[start]

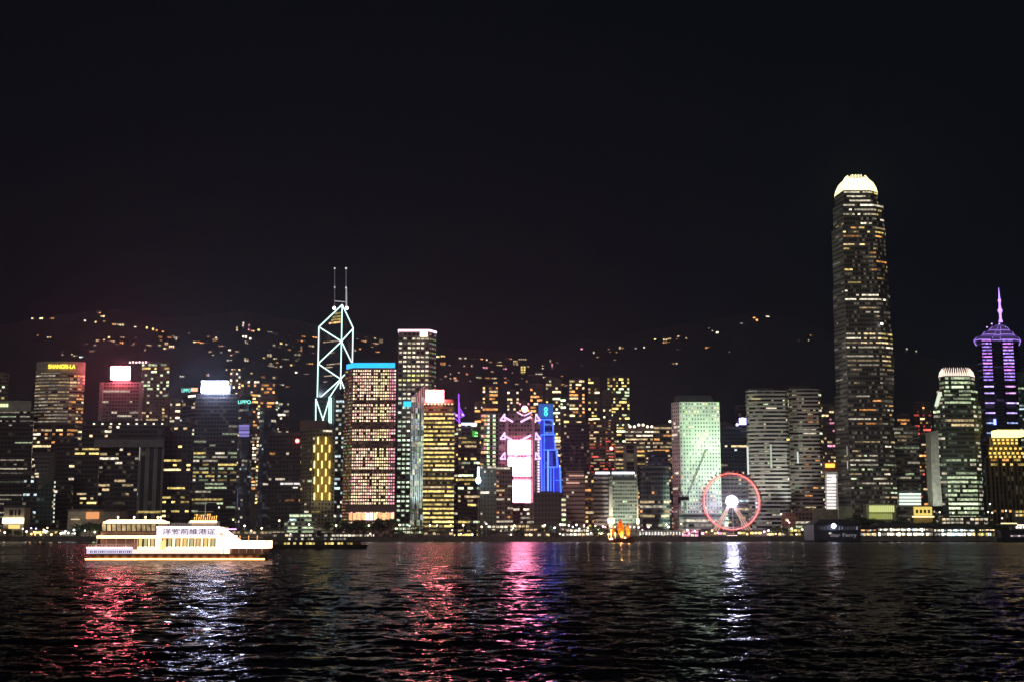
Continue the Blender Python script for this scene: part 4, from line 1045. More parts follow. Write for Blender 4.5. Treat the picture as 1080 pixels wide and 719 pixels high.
# crane
def crane():
    Y = 1068; loc = at(722, 560, Y); loc.z = BASEZ
    t = empty('tower_crane', loc, 'dark luffing crane standing in front of the pale green tower', 'crane')
    def P(x, y): return at(x, y, Y) - loc
    def lattice(a, b_, w, n):
        a, b_ = Vector(a), Vector(b_); m = MB(); dr = (b_ - a); side = Vector((0, 0, 1)).cross(dr)
        side = side.normalized() if side.length > 1e-3 * dr.length else Vector((1, 0, 0))
        if abs(dr.normalized().z) > .95: side = Vector((1, 0, 0))
        up = side.cross(dr).normalized()
        cs = [side * w + up * w, side * w - up * w, -side * w - up * w, -side * w + up * w]
        for c in cs: m.tube(a + c, b_ + c, .16, 4)
        for k in range(n):
            p, q = a + dr * (k / n), a + dr * ((k + 1) / n)
            for i in range(4): m.tube(p + cs[i], q + cs[(i + 1) % 4], .1, 4)
        return m
    lattice(P(722.5, 561), P(722.5, 526), .8, 14).build('crane_mast', M_DARK, t)
    lattice(P(723, 526), P(744.5, 473.5), .55, 22).build('jib', M_DARK, t)
    lattice(P(722, 525), P(715, 514), .4, 6).build('back_stay_frame', M_DARK, t)
    m = MB(); a = P(715, 527); b_ = P(726.5, 523.5); m.box(a.x, b_.x, -1.5, 1.5, a.z, b_.z); cw = P(716, 529); m.box(cw.x - 1, cw.x + 1.5, -1, 1, cw.z - 1.2, cw.z + 2); m.build('machinery_deck', M_DARK, t)
    m = MB(); m.tube(P(715.5, 514), P(744, 474), .08, 4); m.tube(P(744.5, 473), P(746.5, 474.5), .2, 4); m.build('hoist_cable', M_DARK, t)
crane()
# blue dark block behind the wheel
t, po, z, loc = tower('office_tower', 'blue-black tower between the pale green tower and the rounded towers with a violet sign', [(758, 0), (792, 0)], 452, 1290, facade('navy_block', (.035, .05, .06), (.02, .03, .04), .8, .6, .2, .04, (.6, .8, 1)), 30, S(.07, 2, 'cnw', (.25, .9)), seed=46)
panel(t, loc, 779.5, 787, 440.5, 447.5, 1288, glow('violet_sign', (1.6, 1.6, 4), 1, True), 'sign', 1.5)
beacon(t, loc, 777.5, 447.5, 1288, glow('violet_white', (2.5, 2.2, 4), 1), 1.4)
tower('office_tower', 'slim unlit tower right of the violet sign with a short violet light column', [(777, 0), (792, 0)], 428, 1420, F_DARK, 24, S(.04), seed=47)
tt = tower('office_building', 'low blue-grey block behind the ferris wheel', [(760, 0), (790, 0)], 503, 1150, facade('slate_bands', (.12, .13, .13)), 22, S(.3, 3, 'cw', (.2, .7)), seed=48)
panel(tt[0], tt[3], 784.6, 786.4, 421.5, 434, 1416, glow('violet_col', (.8, .3, 2.2), 1), 'vertical_lamp', 1.5) if False else None

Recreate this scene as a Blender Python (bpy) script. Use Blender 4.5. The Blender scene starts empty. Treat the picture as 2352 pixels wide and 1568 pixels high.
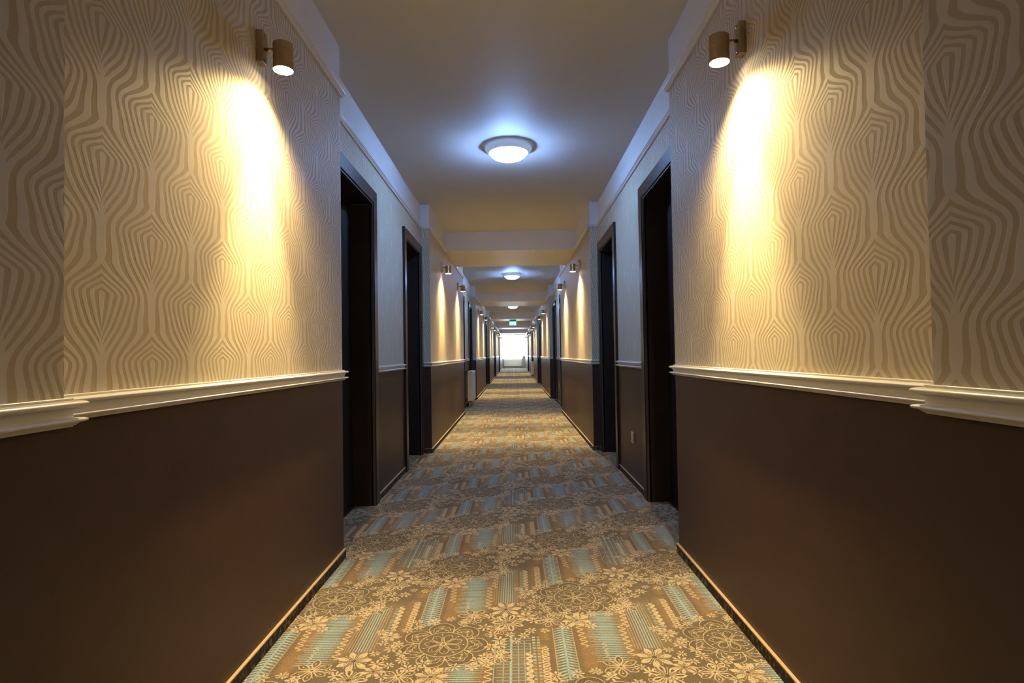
import bpy, bmesh, math, random
from mathutils import Vector, Matrix
random.seed(7)
R = math.radians
PI = math.pi
scene = bpy.context.scene
COL = scene.collection

# ------------------------------------------------------------------ layout
AL, AR = 0.8531, 0.7941          # half widths at the projecting wall sections
BL, BR = 0.9464, 0.8835          # half widths at the door recesses
H = 2.54                         # ceiling
PB, PT = 2.2885, 2.3145          # picture rail
RB, RT = 0.874, 0.9235           # chair rail
BASE = 0.047
Y0, YE = -7.5, 42.0
BEAM_Z = 2.303
SECT = [(-5.9, -4.05), (-1.10, 2.845), (5.87, 9.72), (12.84, 16.96), (19.85, 23.88), (26.78, 31.06), (33.9, 42.0)]
NEAR = (-0.35, 0.98, 0.083)      # thicker pier beside the camera
BEAMS = [(0.25, 1.55), (7.21, 8.50), (14.18, 15.53), (21.05, 22.42), (28.0, 29.4), (35.2, 36.6)]
DOOR_W, DOOR_H, CASE = 1.0, 2.107, 0.098
DOORS_L = [(2.90, 3.92), (4.916, 5.855), (9.95, 10.92), (11.93, 12.83), (17.06, 18.04), (18.93, 19.84), (24.0, 24.95), (25.87, 26.77), (31.15, 32.1), (32.95, 33.89)]
DOORS_R = [(2.90, 3.92), (4.888, 5.855), (9.95, 10.92), (11.93, 12.83), (17.06, 17.95), (18.93, 19.84), (25.87, 26.77), (31.15, 32.1), (32.95, 33.89)]

# ------------------------------------------------------------------ mesh builder
class MB:
    def __init__(s):
        s.v = []; s.f = []; s.m = []; s.sm = []
    def face(s, idx, m=0, smooth=False):
        s.f.append(tuple(idx)); s.m.append(m); s.sm.append(smooth)
    def box(s, x0, x1, y0, y1, z0, z1, m=0, bev=0.0):
        if bev <= 0:
            n = len(s.v)
            s.v += [(x0,y0,z0),(x1,y0,z0),(x1,y1,z0),(x0,y1,z0),(x0,y0,z1),(x1,y0,z1),(x1,y1,z1),(x0,y1,z1)]
            for q in ((3,2,1,0),(4,5,6,7),(0,1,5,4),(1,2,6,5),(2,3,7,6),(3,0,4,7)):
                s.face([n+i for i in q], m)
        else:
            bm = bmesh.new()
            bmesh.ops.create_cube(bm, size=1)
            for v in bm.verts:
                v.co = Vector(((x0+x1)/2+v.co.x*(x1-x0), (y0+y1)/2+v.co.y*(y1-y0), (z0+z1)/2+v.co.z*(z1-z0)))
            bmesh.ops.bevel(bm, geom=bm.edges[:], offset=bev, segments=2, affect='EDGES', profile=0.5)
            s.add_bm(bm, m)
    def add_bm(s, bm, m=0, mat=None, smooth=False):
        n = len(s.v); bm.verts.index_update()
        for v in bm.verts:
            co = mat @ v.co if mat else v.co
            s.v.append(tuple(co))
        for f in bm.faces:
            s.face([n+v.index for v in f.verts], m, smooth)
        bm.free()
    def lathe(s, prof, c=(0,0,0), axis='z', n=32, m=0, smooth=True, caps=True):
        """prof: list of (radius, height) around the axis through c"""
        b = len(s.v)
        def P(r, h, a):
            if axis == 'z': return (c[0]+r*math.cos(a), c[1]+r*math.sin(a), c[2]+h)
            if axis == 'x': return (c[0]+h, c[1]+r*math.cos(a), c[2]+r*math.sin(a))
            return (c[0]+r*math.sin(a), c[1]+h, c[2]+r*math.cos(a))
        for r, h in prof:
            for i in range(n):
                s.v.append(P(r, h, 2*PI*i/n))
        for k in range(len(prof)-1):
            for i in range(n):
                j = (i+1) % n
                s.face((b+k*n+i, b+k*n+j, b+(k+1)*n+j, b+(k+1)*n+i), m, smooth)
        if caps:
            if prof[0][0] > 1e-6: s.face([b+i for i in range(n)][::-1], m)
            if prof[-1][0] > 1e-6: s.face([b+(len(prof)-1)*n+i for i in range(n)], m)
    def sweep(s, prof, path, m=0, mats=None):
        """prof: (outward distance, z) ; path: plan polyline, outward = given unit normals side (+1 right of travel, -1 left)"""
        pts, side = path
        nrm = []
        for i in range(len(pts)-1):
            dx, dy = pts[i+1][0]-pts[i][0], pts[i+1][1]-pts[i][1]
            l = math.hypot(dx, dy)
            nrm.append((side*dy/l, -side*dx/l))
        rings = []
        b = len(s.v); k = len(prof)
        for i, p in enumerate(pts):
            if i == 0: mx, my = nrm[0]
            elif i == len(pts)-1: mx, my = nrm[-1]
            else:
                a, c = nrm[i-1], nrm[i]
                q = 1 + a[0]*c[0]+a[1]*c[1]
                mx, my = (a[0]+c[0])/q, (a[1]+c[1])/q
            for d, z in prof:
                s.v.append((p[0]+mx*d, p[1]+my*d, z))
        for i in range(len(pts)-1):
            for j in range(k-1):
                q = (b+i*k+j, b+i*k+j+1, b+(i+1)*k+j+1, b+(i+1)*k+j)
                s.face(q if side > 0 else q[::-1], mats[j] if mats else m)
        s.face([b+j for j in range(k)], m); s.face([b+(len(pts)-1)*k+j for j in range(k)][::-1], m)
    def build(s, name, mats, parent=None, loc=None, fix=True):
        me = bpy.data.meshes.new(name)
        me.from_pydata(s.v, [], s.f)
        if not isinstance(mats, (list, tuple)): mats = [mats]
        for mt in mats: me.materials.append(mt)
        me.polygons.foreach_set('material_index', s.m)
        me.polygons.foreach_set('use_smooth', s.sm)
        if fix:
            bm = bmesh.new(); bm.from_mesh(me)
            bmesh.ops.recalc_face_normals(bm, faces=bm.faces[:])
            bm.to_mesh(me); bm.free()
        me.update()
        o = bpy.data.objects.new(name, me); COL.objects.link(o)
        if parent is not None: o.parent = parent
        if loc is not None: o.location = loc
        return o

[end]

- **DIRECTIONS**
Scan the listing above. Collect all lines with the word "pixels".

- **ANSWER TO THE EXERCISE**
Continue the Blender Python script for this scene: part 4, from line 1045. More parts follow. Write for Blender 4.5. Treat the picture as 1080 pixels wide and 719 pixels high.
Recreate this scene as a Blender Python (bpy) script. Use Blender 4.5. The Blender scene starts empty. Treat the picture as 2352 pixels wide and 1568 pixels high.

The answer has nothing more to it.